Взаимодействие самых общих культурных текстов – северного и южного – осуществляется и в текстах иного уровня. Поморская культура как квинтэссенция северного текста возникла в результате колонизации пришлым русским населением северных территорий. Но это был особый тип колонизации, важнейшей стороной которой была «монастырская колонизация» преимущественно безжизненных и малонаселенных просторов, хотя известны и эпизоды этнических конфликтов.
«Русское население, пришедшее на Север с более южных территорий, не только создает новую систему жизнеобеспечения, более адекватную, чем их традиционная, в новой для него вмещающей среде, но и “строит” во взаимодействии с местным населением свою сакральную среду – среду своей собственной культуры, воспроизводя тем самым воплощенную в совокупности культовых сооружений духовную ее составляющую. Таким образом, природный ландшафт превращается в культурный ландшафт, который включает в себя как профанную, так и сакральную части. Последняя является для пришельцев вещественно реализованной “картиной Мира”, и на ее создание тратится заметная доля общественных энергоресурсов»[309]. В целом процесс освоения Севера порождался не «материальными» (в широком смысле слова) интересами или нуждами человека, а преимущественно духовными. На Север изначально шли не столько колонисты, сколько люди, руководствующиеся православной идеей поиска Града Небесного, Царства Божия на Земле. Материальные интересы играли тут второстепенную роль.

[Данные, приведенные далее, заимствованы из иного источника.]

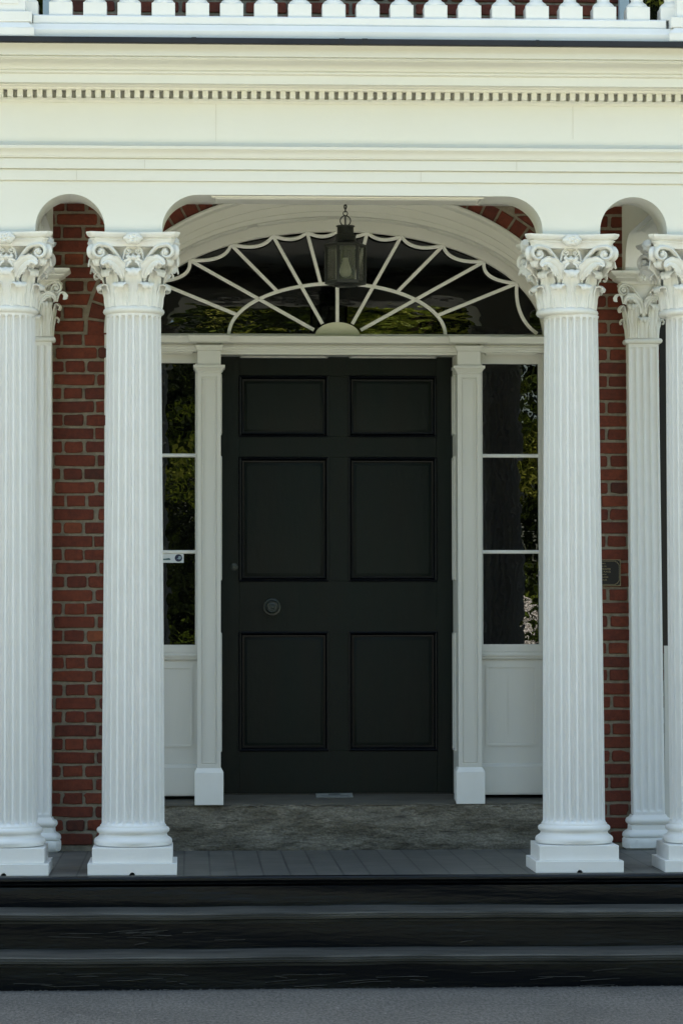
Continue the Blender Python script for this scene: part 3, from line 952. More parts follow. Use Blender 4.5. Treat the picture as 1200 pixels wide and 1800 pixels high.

Южный вектор имел в русской культуре более прагматичную направленность.
«Море – наше поле», – берет на историософское вооружение поговорку архангельских поморов писатель XX в. Борис Шергин. «Не по земле ходим, но по глубине морской». Отчасти это напоминает «геософию» «южанина» Максимилиана Волошина. «Материк был для него стихией текущей и зыбкой – руслом великого океана, по которому из глубины Азии в Европу текли ледники и лавины человеческих рас и народов. Море было стихией устойчивой, с постоянной и ровной пульсацией приливов и отливов средиземноморской культуры.
“Дикое Поле” и “Маре Интернум” определяли историю Крыма.
Для Дикого Поля он был глухой заводью».
Но в отличие от «земного» Волошина для Шергина именно море – изначальная стихия русской души как таковой, ее «твердый фундамент», материк, а также «души… строитель». Причем не какое-то «внутреннее» и по-нутряному теплое Средиземное море, а распахнутое «великое море Студенец-окиан».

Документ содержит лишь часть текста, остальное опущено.